Asylum-seekers have the right to apply to stay in the U.S. unless they can go to another safe country, but the country has to give “access to a full and fair procedure for determining a claim to asylum” to be defined as safe.
“The Rule recklessly subverts our legal framework for accepting refugees into a machinery for casting them off into circumstances as perilous as those they fled,” the lawsuit says.
The lawsuit cites two cases of people who were deported to Guatemala, including a gay man who fears he will be attacked for his sexual orientation and a daughter with her mother, whose common-law husband and sister-in-law were murdered in Honduras.
The National Immigrant Justice Center, Center for Gender & Refugee Studies and Human Rights First joined the ACLU in filing the suit in U.S. District Court in Washington, D.C.
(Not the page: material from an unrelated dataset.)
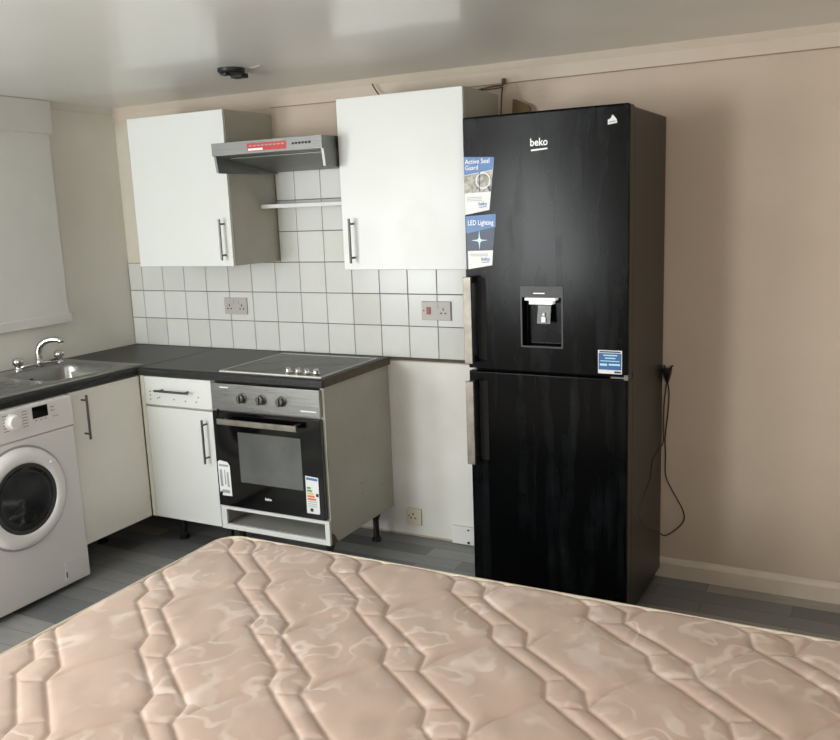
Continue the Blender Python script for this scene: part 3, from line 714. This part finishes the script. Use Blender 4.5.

The Trump administration began sending asylum-seekers to Guatemala in November as part of a controversial program, and had sent guidance saying that Mexican asylum-seekers were to be sent there, too. Previous reporting from the Los Angeles Times indicated that the administration was also going to send asylum-seekers to Honduras, regardless of if they were from there.
DHS spokeswoman Heather Swift said the department “stand(s) behind the integrity of the program.”
“While we cannot comment on litigation, the U.S. Government and the Government of Guatemala remain committed to the asylum cooperative agreement and stand behind the integrity of the program,” she said in a statement to The Hill.
The Department of Justice declined to comment.